Multitasking is a myth – so don’t even think about it!

When I state that multitasking is a myth, I am not talking about chatting to a friend on the phone whilst you stir a pot with one hand and close a cupboard door with your foot. I mean mental multitasking: we cannot pay proper attention to more than one thing at a time. The brain can only process one stream of information at a time. What we tend to do when we think we are multitasking (watching the football whilst reading a book, perhaps), is flick between the two. And each time we switch our focus from one thing to the other we have an “attentional blink”, which is a brief period when we are focused on nothing at all. If we try to multi-task a lot these attentional blinks can add up to quite a large block of wasted time.

You may protest that you are very good at multitasking, but just because you think you are does not make it so. Trying to focus on two separate things is asking one piece of apparatus (the “paying attention” part of the brain) to do two things at once. It is akin to trying to whistle and talk at the same time with just the one mouth.

I’m afraid the news gets worse.
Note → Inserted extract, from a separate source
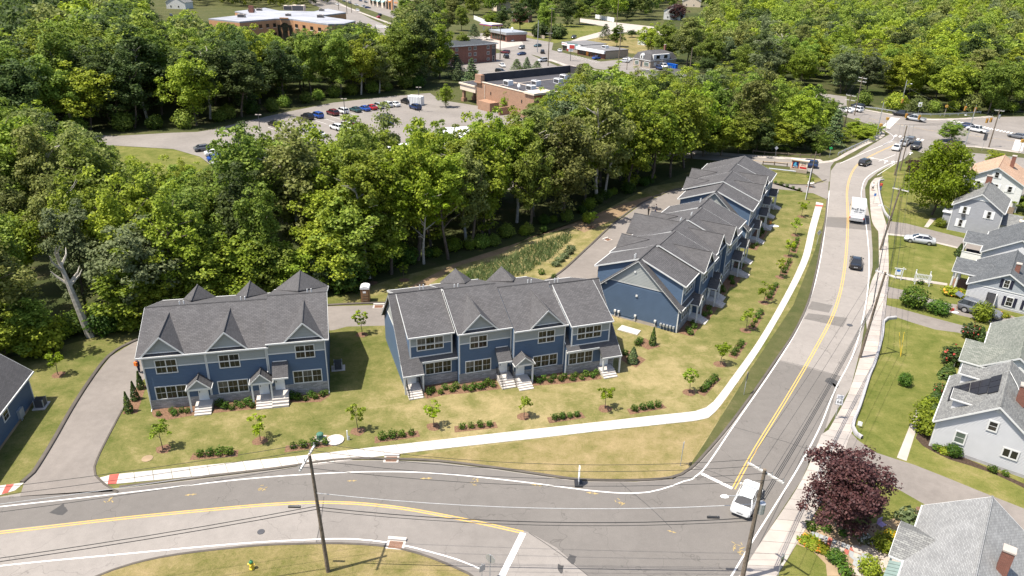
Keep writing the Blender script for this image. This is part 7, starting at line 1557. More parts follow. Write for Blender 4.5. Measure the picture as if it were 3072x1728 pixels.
# white box truck
p = gp(2566, 672); f = gp(2567, 600); a = math.atan2(f.y - p.y, f.x - p.x)
t = thing('box_truck', 'white box truck driving away with dark lettering on its rear door', 'truck', p, a)
q = MB(); q.box(0, 5.2, -1.22, 1.22, 1.0, 3.45); q.build('cargo_box', PAINT['white'], t)
q = MB(); q.box(-.03, -.001, -1.08, 1.08, 1.1, 3.2); dr = q.build('rear_door', M['signwhite'], t)
for k in range(1, 5): q = MB(); q.box(-.04, -.03, -1.06, 1.06, 1.1 + k * .42, 1.11 + k * .42); q.build('door_seam', M['steel'], dr)
q = MB(); st = [(5.25, -1.0, .5), (5.25, 1.0, .5), (7.3, .95, .5), (7.3, -.95, .5)]; q.loft(st, [(5.25, -1.0, 1.5), (5.25, 1.0, 1.5), (7.2, .9, 1.35), (7.2, -.9, 1.35)]); q.loft([(5.25, -1.0, 1.502), (5.25, 1.0, 1.502), (6.6, .95, 1.502), (6.6, -.95, 1.502)], [(5.3, -.9, 2.3), (5.3, .9, 2.3), (6.1, .85, 2.3), (6.1, -.85, 2.3)]); q.build('cab', PAINT['white'], t)
q = MB(); q.box(.1, 5.2, -.5, .5, .55, .98); q.build('chassis', M['black'], t); q = MB(); q.box(-.25, -.05, -1.15, 1.15, .62, .95); q.build('rear_bumper', M['steel'], t)
for x in (1.2, 6.2):
    for sy in (-1, 1): q = MB(); q.bar((x, sy * .7, .42), (x, sy * 1.08, .42), .42, n=14); q.build('wheel', M['tyre'], t)
for sy in (-1, 1):
    q = MB(); q.box(-.08, -.031, sy * 1.14 - .08, sy * 1.14 + .08, 1.0, 1.3); q.build('taillight', M['redlamp'], t)
    q = MB(); q.box(5.9, 6.05, sy * 1.15 - .1, sy * 1.15 + .1, 1.5, 1.9); q.build('mirror', M['black'], t)
lettering(t, 'ProZ Seo', (-.05, .1, 2.75), (R(90), 0, R(-90)), .55, 'darkgrey'); lettering(t, 'service . repair', (-.05, 0, 2.3), (R(90), 0, R(-90)), .22, 'darkgrey')
# ------------------------------------------------------------------ poles, wires, signs and small things
POLES = {}
def pole(key, label, u, v, H, arms=(), r=.17, mat='wood', cat='utility pole', name='utility_pole', lamp=None, extra=None, lean=(0, 0)):
    p = gp(u, v); t = thing(name, label, cat, p)
    q = MB(); q.bar((0, 0, -.3), (lean[0], lean[1], H), r, r * .65, 8); q.build('pole', M[mat], t, True)
    for (a, b, z) in arms:
        A, B = gp(*a, z) - p, gp(*b, z) - p; d = (B - A); d.z = 0; h = min(1.45, d.length / 2); d.normalize(); A, B = -d * h + Vector((lean[0], lean[1], z)), d * h + Vector((lean[0], lean[1], z))
        q = MB(); q.plank(A + Vector((-d.y, d.x, 0)) * .2, B + Vector((-d.y, d.x, 0)) * .2, .12, .14); c = q.build('crossarm', M['woodlight'], t)
        for k in (0.03, .33, .67, .97):
            i = A.lerp(B, k) + Vector((-d.y, d.x, 0)) * .2; q = MB(); q.bar(i, i + Vector((0, 0, .32)), .05, .035, 6); q.build('insulator', M['steel'], c)
            POLES.setdefault(key, []).append(p + i + Vector((0, 0, .32)))
    if lamp:
        dx, dy, z = lamp; q = MB(); q.path([(0, 0, z - .6), (dx * .5, dy * .5, z), (dx, dy, z + .1)], .035); q.build('lamp_arm', M['steel'], t)
        q = MB(); q.ball((dx, dy, z + .05), .32, .2, .1, 8, 4); q.build('lamp_head', M['signwhite'], t)
    return t
def transformer(t, x, y, z):
    q = MB(); q.disc((x, y), .28, z, z + .9, 10); q.build('transformer', M['steel'], t)
P1 = pole('P1', 'weathered utility pole on the bottom grass beside the hydrant', 985, 1715, 10.9, [((898, 1413), (945, 1332), 10.6)], .17, lean=(-.45, .1))
P2 = pole('P2', 'utility pole at the bottom right over the waiting white sedan', 2226, 1738, 10.5, [((2224, 1407), (2341, 1475), 10.1)], .2, lamp=(-2.6, -.3, 8.2))
transformer(P2, .35, .1, 6.5)
P3 = pole('P3', 'wood utility pole at the pavement edge beside the long lawn', 2579, 1073, 11.2, [((2624, 812), (2686, 833), 10.9)], .18, lean=(.45, 0))
P4 = pole('P4', 'leaning utility pole on the pavement left of the silver sedan', 2640, 750, 10.6, [((2680, 554), (2728, 565), 10.2)], .18, lean=(.9, .2), lamp=(-1.6, .2, 7.5)); 
P5 = pole('P5', 'utility pole left of the big bright maple', 2684, 526, 11.0, [((2699, 381), (2742, 384), 10.8)], .18); transformer(P5, .4, 0, 7.8)
q = pole('P5b', 'shorter second pole beside the big bright maple', 2700, 512, 7.0, r=.15)
P6 = pole('P6', 'pole with a pale conduit rising in front of the brand sign', 2417, 599, 9.6, r=.15, lean=(.2, 0))
q = MB(); q.bar((-.12, -.16, 0), (-.1, -.14, 6.4), .07); q.build('conduit', M['signwhite'], P6)
P7 = pole('P7', 'near double arm pole in the bushes left of the crossing', 2531, 388, 9.5, [((2535, 300), (2570, 306), 9.2), ((2535, 318), (2570, 324), 8.0)], .18)
P8 = pole('P8', 'taller double arm pole behind it left of the crossing', 2563, 346, 11.5, [((2566, 268), (2596, 274), 11.0), ((2566, 280), (2596, 286), 10.0)], .18)
P9 = pole('P9', 'utility pole right of the crossing above the tan roof', 2966, 442, 9.6, [((2975, 331), (3004, 334), 9.3)], .17); transformer(P9, .35, 0, 7.4)
pole('S1', 'grey steel signal mast at the right of the crossing', 2895, 436, 9.6, r=.14, mat='steel', cat='signal mast', name='signal_mast', lamp=(-1.8, .4, 7.6))
pole('S2', 'grey steel signal mast inside the curved guard rail', 2629, 405, 8.8, r=.13, mat='steel', cat='signal mast', name='signal_mast')
pole('S3', 'grey steel lamp mast across the road before the woods', 2698, 336, 9.8, r=.13, mat='steel', cat='signal mast', name='signal_mast', lamp=(1.6, 0, 8.6))
pole('F1', 'dark pole in front of the apartment end wall', 1500, 178, 13.5, r=.2); pole('F2', 'pole behind the black roofed store by the far road', 1644, 198, 13.5, [((1636, 126), (1658, 126), 12.8)], .22)
pole('F3', 'tall pole before the clipped hedges', 1652, 124, 17, [((1644, 66), (1662, 66), 16)], .24); pole('F4', 'grey steel pole at the far crossing', 1612, 157, 14, r=.2, mat='steel')
pole('F5', 'pole with white transformers at the strip store', 1855, 196, 13.5, [((1848, 114), (1868, 114), 13)], .22); pole('F6', 'brown pole at the fresh car park', 2066, 237, 11.5, r=.2); pole('F7', 'thin pole left of the mansard shop', 1880, 210, 7, r=.14)
for i, (u, v, h, tx) in enumerate(((1016, 29, 16, 'first'), (1041, 42, 22, 'second'), (1055, 38, 20, 'third'), (1182, 54, 30, 'last, grey')))  : pole(f'T{i}', f'{tx} tall pole from the left along the top road', u, v, h, r=.22, mat='steel' if i == 3 else 'wood')
pole('F8', 'thin post on the slope below the white rail fence', 1176, 116, 11, r=.14); pole('F9', 'pole with a white box behind the far street lawn', 1850, 75, 20, [((1842, 25), (1860, 25), 19)], .25)
def lot_lamp(u, v, H, label):
    t = thing('lot_lamp', label, 'lamp post', gp(u, v)); q = MB(); q.bar((0, 0, 0), (0, 0, H), .1); q.build('pole', M['darkgrey'], t)
    for s in (-1, 1): q = MB(); q.box(s * .15, s * .75, -.18, .18, H - .08, H + .08); q.build('lamp_head', M['oldwalk'], t)
lot_lamp(1037, 377, 7, 'dark lamp post in the middle of the parking lot'); lot_lamp(1258, 336, 7, 'lamp post beside the white container'); lot_lamp(781, 398, 4.5, 'short double lamp at the left bays of the lot')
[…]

A study at Stanford University in 2009, conducted by Clifford Ness, split the participants into those who did regular “media multitasking” (watching TV whilst checking emails and Facebook, and so on) and those who didn’t. They were given a series of tasks and the regular multitaskers consistently made more mistakes. It appeared that they could not stop themselves from trying to monitor irrelevant information in their field of view; they could not focus properly on the task in hand.